Krawczyk and Schuurs win twice, advance to women’s doubles final

Desirae Krawczyk of the United States and Demi Schuurs of the Netherlands, recent winners of the Porsche Tennis Grand Prix title in Stuttgart, won twice on Friday to advance to Saturday’s women’s doubles final.

First, the No. 3 seeds won their quarterfinal match over American pair Coco Gauff and Jessica Pegula, 7-6 (5), 3-6, 10-5. Then, after suitable rest, they knocked off No. 1 seeds Storm Sanders of Australia and Zhang Shuai of China, 7-5, 7-6 (5).

In the final, Krawczyk (ranked 21st) and Schuurs (ranked 19th), who have won eight straight matches, will face No. 2 seeds Gabriela Dabrowski (ranked 9th) of Canada and Giuliana Olmos (ranked 18th) of Mexico.

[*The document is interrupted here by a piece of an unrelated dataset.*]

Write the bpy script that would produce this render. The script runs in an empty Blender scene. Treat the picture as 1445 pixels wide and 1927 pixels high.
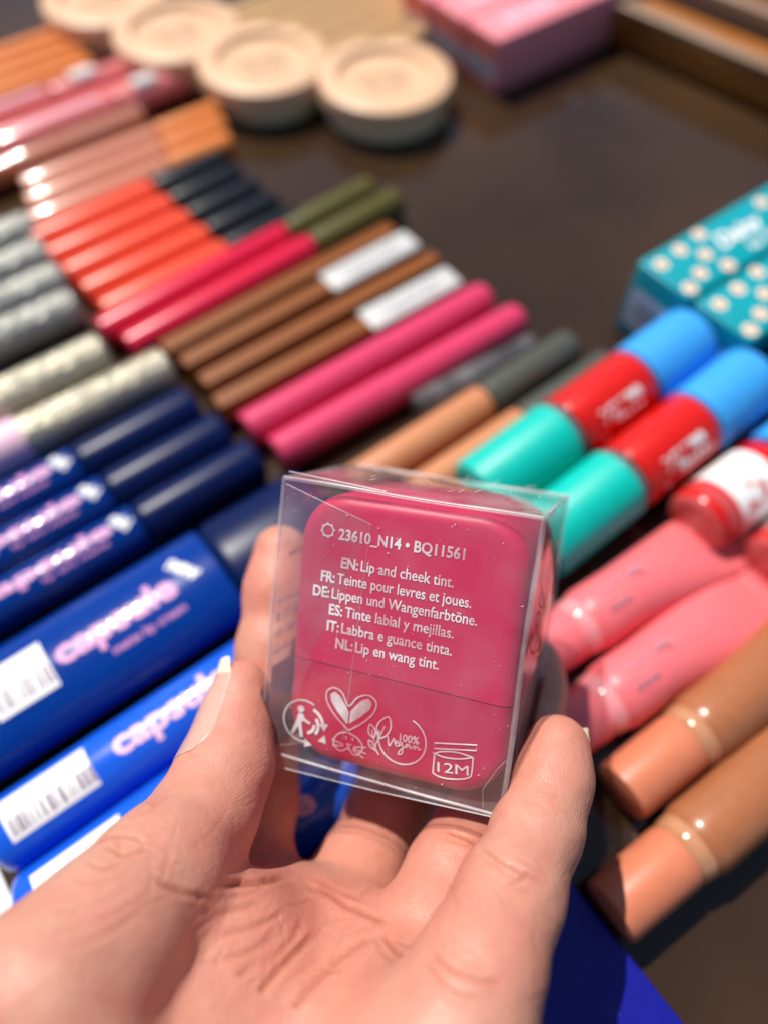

Friday’s Mutua Madrid Open ATP results

Friday’s Mutua Madrid Open WTA results

Saturday’s Mutua Madrid order of play

By the numbers

When Novak Djokovic faces Carlos Alcaraz in Saturday’s semifinal round, it will be the Serbian’s 72nd ATP Masters 1000 semifinal appearance. Only Rafael Nadal (has reached the last four at a Masters 1000 event more. Also, Djokovic is in pursuit of winning his 38th Masters 1000 crown and his fourth title in Madrid. His previous Mutua Madrid Open titles came in 2011, 2016 and 2019.